**SUPPLIED DATA:**

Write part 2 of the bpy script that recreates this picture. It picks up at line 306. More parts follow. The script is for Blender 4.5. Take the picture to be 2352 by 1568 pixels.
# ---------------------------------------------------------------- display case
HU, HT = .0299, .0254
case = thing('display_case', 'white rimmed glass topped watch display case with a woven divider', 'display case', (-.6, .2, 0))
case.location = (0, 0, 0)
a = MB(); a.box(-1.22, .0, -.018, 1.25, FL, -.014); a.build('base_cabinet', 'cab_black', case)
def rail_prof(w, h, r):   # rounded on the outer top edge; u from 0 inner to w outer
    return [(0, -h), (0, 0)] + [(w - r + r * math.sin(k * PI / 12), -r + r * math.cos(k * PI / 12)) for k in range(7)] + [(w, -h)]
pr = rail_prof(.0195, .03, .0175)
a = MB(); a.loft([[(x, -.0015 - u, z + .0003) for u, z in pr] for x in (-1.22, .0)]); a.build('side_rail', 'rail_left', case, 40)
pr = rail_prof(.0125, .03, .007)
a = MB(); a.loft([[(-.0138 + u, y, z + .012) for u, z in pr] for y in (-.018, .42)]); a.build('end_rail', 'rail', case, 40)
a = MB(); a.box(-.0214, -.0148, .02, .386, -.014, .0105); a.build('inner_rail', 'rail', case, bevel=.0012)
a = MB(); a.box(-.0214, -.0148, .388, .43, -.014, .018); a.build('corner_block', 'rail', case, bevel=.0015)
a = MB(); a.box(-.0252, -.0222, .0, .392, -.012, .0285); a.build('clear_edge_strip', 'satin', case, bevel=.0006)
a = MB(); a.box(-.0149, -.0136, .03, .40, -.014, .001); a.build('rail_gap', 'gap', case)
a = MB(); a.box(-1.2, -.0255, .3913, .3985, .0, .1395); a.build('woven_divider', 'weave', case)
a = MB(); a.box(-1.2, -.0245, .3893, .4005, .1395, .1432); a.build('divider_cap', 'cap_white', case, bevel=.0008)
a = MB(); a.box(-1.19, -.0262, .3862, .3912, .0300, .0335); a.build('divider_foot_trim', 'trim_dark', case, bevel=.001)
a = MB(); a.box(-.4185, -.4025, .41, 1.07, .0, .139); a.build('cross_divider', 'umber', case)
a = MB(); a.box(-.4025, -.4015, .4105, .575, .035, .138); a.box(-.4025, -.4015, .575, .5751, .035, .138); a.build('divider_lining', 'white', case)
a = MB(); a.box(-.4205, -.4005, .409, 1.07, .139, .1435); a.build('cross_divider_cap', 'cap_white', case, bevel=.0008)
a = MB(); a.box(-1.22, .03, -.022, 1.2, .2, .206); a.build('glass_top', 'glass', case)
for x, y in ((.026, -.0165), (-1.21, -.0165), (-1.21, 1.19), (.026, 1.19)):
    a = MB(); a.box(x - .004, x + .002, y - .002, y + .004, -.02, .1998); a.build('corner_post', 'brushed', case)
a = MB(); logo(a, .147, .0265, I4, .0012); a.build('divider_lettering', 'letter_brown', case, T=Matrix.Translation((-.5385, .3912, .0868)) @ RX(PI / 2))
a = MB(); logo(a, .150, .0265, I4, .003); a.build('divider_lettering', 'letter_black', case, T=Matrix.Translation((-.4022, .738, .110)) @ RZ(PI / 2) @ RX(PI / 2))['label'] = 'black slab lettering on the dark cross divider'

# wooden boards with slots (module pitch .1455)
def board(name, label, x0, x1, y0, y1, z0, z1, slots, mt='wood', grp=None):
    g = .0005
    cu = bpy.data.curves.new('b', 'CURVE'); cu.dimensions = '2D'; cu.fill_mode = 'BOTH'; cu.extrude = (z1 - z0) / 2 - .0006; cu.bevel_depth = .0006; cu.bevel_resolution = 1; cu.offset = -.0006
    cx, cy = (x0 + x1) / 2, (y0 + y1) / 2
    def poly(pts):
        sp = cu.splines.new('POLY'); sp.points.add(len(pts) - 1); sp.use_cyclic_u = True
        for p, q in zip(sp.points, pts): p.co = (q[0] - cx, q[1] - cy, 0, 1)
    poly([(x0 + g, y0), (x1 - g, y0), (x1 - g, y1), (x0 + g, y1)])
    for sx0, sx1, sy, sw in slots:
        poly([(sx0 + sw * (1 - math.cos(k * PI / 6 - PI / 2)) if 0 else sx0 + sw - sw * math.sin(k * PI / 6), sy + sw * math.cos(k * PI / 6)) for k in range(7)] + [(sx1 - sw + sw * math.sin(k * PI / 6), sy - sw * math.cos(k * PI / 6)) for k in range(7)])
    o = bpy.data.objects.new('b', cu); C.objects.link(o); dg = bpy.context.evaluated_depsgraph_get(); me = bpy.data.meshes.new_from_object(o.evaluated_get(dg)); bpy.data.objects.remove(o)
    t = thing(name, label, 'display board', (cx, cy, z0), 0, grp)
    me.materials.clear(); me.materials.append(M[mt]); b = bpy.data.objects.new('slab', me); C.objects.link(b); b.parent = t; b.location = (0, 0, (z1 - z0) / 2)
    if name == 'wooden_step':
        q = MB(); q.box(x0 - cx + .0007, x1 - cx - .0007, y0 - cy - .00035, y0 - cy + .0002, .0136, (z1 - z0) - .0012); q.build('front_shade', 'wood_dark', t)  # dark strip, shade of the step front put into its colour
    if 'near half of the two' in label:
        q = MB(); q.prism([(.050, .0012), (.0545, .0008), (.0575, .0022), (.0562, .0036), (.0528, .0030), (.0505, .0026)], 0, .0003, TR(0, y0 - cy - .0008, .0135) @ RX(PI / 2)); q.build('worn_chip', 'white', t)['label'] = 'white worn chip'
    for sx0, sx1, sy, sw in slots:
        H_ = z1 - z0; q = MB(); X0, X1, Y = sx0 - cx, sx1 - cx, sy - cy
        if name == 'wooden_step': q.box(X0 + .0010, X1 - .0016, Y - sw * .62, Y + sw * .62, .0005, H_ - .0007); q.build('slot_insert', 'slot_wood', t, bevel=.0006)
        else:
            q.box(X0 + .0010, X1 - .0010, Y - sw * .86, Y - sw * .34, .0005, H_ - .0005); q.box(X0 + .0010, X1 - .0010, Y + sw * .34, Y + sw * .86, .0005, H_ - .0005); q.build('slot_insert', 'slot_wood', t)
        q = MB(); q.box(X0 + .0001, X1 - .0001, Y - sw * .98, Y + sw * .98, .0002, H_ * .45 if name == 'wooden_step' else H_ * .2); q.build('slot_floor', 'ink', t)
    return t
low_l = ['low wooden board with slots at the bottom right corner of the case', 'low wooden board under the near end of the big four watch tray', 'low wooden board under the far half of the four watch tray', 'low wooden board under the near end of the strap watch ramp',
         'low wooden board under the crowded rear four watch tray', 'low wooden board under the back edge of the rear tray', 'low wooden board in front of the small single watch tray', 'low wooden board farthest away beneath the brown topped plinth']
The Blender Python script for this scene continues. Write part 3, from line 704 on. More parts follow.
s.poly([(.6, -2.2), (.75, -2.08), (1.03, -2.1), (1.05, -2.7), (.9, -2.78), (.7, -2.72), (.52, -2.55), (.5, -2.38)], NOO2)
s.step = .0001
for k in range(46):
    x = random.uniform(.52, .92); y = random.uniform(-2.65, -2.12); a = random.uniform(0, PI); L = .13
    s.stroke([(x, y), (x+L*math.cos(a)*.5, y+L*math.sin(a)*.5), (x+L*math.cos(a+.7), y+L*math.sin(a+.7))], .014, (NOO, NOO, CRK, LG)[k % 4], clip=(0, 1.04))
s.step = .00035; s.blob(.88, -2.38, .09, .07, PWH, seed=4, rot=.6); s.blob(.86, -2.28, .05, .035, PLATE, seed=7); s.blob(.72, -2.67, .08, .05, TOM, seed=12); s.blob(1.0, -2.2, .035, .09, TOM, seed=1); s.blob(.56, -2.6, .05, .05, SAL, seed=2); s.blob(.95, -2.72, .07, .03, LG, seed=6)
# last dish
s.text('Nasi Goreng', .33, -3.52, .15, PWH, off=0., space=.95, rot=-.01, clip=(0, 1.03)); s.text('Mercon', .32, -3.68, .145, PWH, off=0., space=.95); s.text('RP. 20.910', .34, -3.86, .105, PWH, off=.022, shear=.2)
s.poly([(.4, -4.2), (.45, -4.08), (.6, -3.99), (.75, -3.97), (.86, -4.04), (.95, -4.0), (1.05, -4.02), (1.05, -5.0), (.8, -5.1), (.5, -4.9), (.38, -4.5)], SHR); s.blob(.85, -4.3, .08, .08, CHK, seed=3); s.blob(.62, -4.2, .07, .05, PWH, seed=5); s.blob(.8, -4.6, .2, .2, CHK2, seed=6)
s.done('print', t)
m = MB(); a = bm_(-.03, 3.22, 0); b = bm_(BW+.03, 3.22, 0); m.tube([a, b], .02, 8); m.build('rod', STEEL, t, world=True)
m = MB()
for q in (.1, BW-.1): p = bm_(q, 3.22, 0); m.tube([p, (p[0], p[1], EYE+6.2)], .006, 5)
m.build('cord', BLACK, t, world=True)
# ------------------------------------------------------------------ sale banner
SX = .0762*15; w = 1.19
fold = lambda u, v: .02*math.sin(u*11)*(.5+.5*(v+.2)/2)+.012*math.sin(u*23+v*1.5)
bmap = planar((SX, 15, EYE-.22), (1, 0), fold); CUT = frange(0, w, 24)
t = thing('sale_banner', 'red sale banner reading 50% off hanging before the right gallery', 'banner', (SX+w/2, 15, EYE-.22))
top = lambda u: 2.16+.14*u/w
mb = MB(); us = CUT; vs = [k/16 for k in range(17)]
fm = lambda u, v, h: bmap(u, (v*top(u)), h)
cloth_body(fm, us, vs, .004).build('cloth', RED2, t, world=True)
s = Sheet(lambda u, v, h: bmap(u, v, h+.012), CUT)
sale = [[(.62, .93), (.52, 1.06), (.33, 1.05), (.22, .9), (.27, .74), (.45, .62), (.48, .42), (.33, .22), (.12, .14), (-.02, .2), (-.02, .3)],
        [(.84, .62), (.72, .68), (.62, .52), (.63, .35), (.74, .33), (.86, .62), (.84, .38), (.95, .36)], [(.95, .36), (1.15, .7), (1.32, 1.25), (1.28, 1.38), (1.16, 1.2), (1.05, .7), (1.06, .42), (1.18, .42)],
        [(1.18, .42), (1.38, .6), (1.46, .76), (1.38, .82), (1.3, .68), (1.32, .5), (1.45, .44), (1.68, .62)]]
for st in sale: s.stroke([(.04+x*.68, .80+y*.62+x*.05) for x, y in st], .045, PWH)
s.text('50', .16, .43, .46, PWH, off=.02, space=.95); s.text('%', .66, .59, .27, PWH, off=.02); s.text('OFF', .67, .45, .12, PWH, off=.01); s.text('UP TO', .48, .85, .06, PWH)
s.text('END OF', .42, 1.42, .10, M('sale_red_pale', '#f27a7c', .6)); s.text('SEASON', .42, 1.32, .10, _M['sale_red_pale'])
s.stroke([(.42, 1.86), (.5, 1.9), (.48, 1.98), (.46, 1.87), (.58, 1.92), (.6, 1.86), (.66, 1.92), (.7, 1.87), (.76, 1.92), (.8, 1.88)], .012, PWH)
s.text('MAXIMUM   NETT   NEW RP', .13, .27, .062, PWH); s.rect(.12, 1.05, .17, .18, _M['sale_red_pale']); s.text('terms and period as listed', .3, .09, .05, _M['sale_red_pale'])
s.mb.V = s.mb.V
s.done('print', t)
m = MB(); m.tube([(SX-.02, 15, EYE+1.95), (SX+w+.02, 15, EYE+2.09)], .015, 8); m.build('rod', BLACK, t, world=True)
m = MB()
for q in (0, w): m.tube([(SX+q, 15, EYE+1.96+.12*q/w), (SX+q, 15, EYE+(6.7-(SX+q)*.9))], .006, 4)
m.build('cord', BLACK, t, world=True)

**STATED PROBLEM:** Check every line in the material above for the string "More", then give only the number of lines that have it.

**EXPECTED ANSWER:** 2